Another source of confusion, and arguably the worst, was how to win the game. It was unclear what the Boss card was, meant, and what it did. Intuitively, many players intuitively picked up that the purple card with different symbols from the rest was the boss. However, once it was flipped and a valid option to fight, there was really no discernible way to tell which card among the others was the boss, and if chosen incorrectly it was discarded.

In addition to the players’ feedback, there were visual bugs of sprites being incorrectly displayed on the card, attack damage and health felt arbitrary with no indicators of what was being done in combat, and even a softlock condition that arises if two cards with healing abilities were in combat at the same time.
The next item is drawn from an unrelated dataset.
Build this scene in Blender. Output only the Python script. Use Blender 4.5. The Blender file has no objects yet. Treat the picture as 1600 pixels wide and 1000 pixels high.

The softlock was such that the 2 cards perpetually healed and combat turns would continue infinitely since the exit condition is one party running out of health.

Risks and Challenges

As with any game jam, there are inherent risks and challenges associated with the nature of the competition. Primarily, you only have the allotted 48 hour time window. For those like myself, even less if the developer(s) work full time. Time was the biggest factor in not finalizing the UX for the game. Although it is nice to think of what could have been done with the extra 12 hours wasted on the initial prototype, realistically there would always have been that “one more thing” that would have been needed.

In conjunction with the time window, the next obvious limitation is the scope of the game. Simply, if the tasks you wish to include in the game cumulatively take more time to develop than the window of the jam, you’ve failed right off the bat. However, this is the gamble you must take when deciding the scope of the game, as time needed is rather arbitrary and depends on a multitude of other factors such as debugging, previous experience with the task at hand, the mental fortitude to adhere to strict deadlines for each task, and damage mitigation to preserve as much of the core idea while making cuts. While this game was successfully developed within the time frame, concepts needed to be cut or reduced in order to make the deadline with a functional game loop.

While at the time I may have thought that damage mitigation was successful and that cuts were made correctly since I had a game that worked, I was ignorant to how clear the game would be to other people experiencing it for the first time. I had a simple text indicator that vaguely told the player what to do next, but not why they should do that or what it meant. In hindsight, this seems obvious. Unfortunately, during development all I was thinking of was finishing my vision of the game completely and tacking on a tutorial was a bonus.

Conclusions and Next Steps

While there were many missteps made during this game jam, ultimately, learning can only happen by going through the experience to the best of your ability and reflecting afterward. The feedback obtained from this process was invaluable, and has provided immense insight into how players view your product compared to my own tunnel-visioned outlook. While I’m not so naive to believe that the shortcomings are limited to those listed above, what I have learned has changed the way I will approach design scope moving forward. 

Abandoning the original prototype was a successful development decision. It hurt, it sucked, and a lot of time was “wasted” as a result, but it was infinitely better than developing an unfun idea in the hopes that we’d figure it out along the way. Also, while pursuing originality is a great goal, accessibility of the idea and UX is just as much of a mechanic as the actual hard game mechanics themselves. Ultimately, it doesn’t matter if you have the greatest game system in the world if no one knows what to do with them. Designing an intuitive tutorial that eases players into the core game loop is just as essential, especially in the context of a game jam where players do not have time to read about your game and hear your life story to understand why a red card has an advantage over the green cards.

This postmortem marks the death of the Jam version of Flipip, but also the beginning of a new development journey to rid it of its shortcomings and produce a game deserving of player’s attention. Prioritization of UI/UX will be critical in these next updates, and I look forward to making these improvements until others can enjoy the game as intended!